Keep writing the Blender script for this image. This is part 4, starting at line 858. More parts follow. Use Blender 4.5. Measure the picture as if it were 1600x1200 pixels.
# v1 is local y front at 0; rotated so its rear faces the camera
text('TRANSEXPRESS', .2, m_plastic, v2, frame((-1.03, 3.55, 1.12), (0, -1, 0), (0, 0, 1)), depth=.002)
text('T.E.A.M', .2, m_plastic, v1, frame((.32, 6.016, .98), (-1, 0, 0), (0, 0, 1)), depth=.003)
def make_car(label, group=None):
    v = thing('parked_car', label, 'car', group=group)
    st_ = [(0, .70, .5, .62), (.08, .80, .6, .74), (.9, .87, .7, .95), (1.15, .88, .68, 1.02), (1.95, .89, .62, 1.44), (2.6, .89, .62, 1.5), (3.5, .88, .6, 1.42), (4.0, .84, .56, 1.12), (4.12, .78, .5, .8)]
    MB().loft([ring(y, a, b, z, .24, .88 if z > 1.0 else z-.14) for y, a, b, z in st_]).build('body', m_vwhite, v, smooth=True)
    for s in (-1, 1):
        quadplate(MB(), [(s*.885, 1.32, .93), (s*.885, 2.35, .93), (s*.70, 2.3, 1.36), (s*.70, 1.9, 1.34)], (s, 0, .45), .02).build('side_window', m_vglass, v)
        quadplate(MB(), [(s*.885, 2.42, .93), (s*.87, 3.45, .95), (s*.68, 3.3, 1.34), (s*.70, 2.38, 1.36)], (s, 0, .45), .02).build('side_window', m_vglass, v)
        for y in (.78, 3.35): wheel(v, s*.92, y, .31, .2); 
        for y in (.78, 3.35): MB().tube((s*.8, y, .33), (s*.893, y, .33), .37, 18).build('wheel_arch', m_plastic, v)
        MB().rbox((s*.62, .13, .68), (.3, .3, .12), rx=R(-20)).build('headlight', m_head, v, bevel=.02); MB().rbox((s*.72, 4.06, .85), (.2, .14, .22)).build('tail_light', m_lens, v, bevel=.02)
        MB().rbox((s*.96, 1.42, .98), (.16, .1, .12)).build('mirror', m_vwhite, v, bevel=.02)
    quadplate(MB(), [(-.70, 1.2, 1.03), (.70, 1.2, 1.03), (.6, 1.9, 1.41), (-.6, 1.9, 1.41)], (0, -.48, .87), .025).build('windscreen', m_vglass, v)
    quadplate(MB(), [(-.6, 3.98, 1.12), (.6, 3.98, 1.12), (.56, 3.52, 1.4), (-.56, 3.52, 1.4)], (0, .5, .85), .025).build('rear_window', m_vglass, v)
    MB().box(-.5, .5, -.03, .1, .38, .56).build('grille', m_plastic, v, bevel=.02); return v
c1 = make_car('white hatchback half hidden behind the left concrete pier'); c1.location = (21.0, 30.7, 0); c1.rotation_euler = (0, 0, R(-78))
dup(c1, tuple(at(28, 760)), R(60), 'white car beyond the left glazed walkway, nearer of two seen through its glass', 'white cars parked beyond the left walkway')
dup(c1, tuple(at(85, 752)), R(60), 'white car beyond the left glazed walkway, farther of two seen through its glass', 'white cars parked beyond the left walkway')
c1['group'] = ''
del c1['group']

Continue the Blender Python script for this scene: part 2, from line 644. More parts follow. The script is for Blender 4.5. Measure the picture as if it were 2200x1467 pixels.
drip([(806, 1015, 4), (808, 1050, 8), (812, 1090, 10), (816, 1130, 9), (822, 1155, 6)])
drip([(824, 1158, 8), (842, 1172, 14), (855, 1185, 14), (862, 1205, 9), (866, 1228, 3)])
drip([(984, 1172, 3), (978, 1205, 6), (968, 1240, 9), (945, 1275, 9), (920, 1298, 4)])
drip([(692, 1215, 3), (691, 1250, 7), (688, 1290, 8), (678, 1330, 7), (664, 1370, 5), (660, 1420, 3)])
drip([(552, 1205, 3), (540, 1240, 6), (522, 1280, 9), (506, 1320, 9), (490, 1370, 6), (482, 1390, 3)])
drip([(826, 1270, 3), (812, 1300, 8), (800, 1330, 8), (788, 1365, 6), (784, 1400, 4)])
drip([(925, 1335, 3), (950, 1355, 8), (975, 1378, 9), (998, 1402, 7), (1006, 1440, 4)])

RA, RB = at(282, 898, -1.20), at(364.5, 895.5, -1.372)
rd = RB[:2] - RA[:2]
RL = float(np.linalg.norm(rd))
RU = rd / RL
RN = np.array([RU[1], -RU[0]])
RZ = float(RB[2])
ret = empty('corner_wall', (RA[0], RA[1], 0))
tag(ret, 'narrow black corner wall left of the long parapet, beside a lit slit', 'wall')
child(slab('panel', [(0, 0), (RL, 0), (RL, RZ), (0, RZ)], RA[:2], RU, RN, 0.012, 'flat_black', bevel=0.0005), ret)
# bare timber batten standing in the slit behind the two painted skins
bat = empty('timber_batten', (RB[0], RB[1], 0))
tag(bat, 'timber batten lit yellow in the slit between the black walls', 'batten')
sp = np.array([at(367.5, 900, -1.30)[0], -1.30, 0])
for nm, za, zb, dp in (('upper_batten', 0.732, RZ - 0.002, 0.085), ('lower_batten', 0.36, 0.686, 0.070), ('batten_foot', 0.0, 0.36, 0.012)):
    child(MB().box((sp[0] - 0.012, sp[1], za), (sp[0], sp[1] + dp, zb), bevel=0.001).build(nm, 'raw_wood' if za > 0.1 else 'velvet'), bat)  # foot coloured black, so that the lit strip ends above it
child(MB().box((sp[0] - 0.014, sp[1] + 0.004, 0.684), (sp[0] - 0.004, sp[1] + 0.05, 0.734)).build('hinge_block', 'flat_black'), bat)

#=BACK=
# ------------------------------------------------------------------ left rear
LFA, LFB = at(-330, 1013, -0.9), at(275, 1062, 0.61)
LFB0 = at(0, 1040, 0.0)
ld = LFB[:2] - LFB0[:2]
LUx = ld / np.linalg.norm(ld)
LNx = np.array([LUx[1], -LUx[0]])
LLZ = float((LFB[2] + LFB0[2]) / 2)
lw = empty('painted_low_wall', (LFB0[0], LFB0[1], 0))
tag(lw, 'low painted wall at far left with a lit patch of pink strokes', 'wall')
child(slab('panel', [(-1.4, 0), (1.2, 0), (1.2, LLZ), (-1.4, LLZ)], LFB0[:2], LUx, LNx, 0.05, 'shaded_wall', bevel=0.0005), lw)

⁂

- WORK INSTRUCTIONS -
Repeat exactly the lines from the one containing "Continue the Blender" through the one containing "(1006, 1440, 4)])", both included, and nothing else.

- THE OUTPUT -
Continue the Blender Python script for this scene: part 2, from line 644. More parts follow. The script is for Blender 4.5. Measure the picture as if it were 2200x1467 pixels.
drip([(806, 1015, 4), (808, 1050, 8), (812, 1090, 10), (816, 1130, 9), (822, 1155, 6)])
drip([(824, 1158, 8), (842, 1172, 14), (855, 1185, 14), (862, 1205, 9), (866, 1228, 3)])
drip([(984, 1172, 3), (978, 1205, 6), (968, 1240, 9), (945, 1275, 9), (920, 1298, 4)])
drip([(692, 1215, 3), (691, 1250, 7), (688, 1290, 8), (678, 1330, 7), (664, 1370, 5), (660, 1420, 3)])
drip([(552, 1205, 3), (540, 1240, 6), (522, 1280, 9), (506, 1320, 9), (490, 1370, 6), (482, 1390, 3)])
drip([(826, 1270, 3), (812, 1300, 8), (800, 1330, 8), (788, 1365, 6), (784, 1400, 4)])
drip([(925, 1335, 3), (950, 1355, 8), (975, 1378, 9), (998, 1402, 7), (1006, 1440, 4)])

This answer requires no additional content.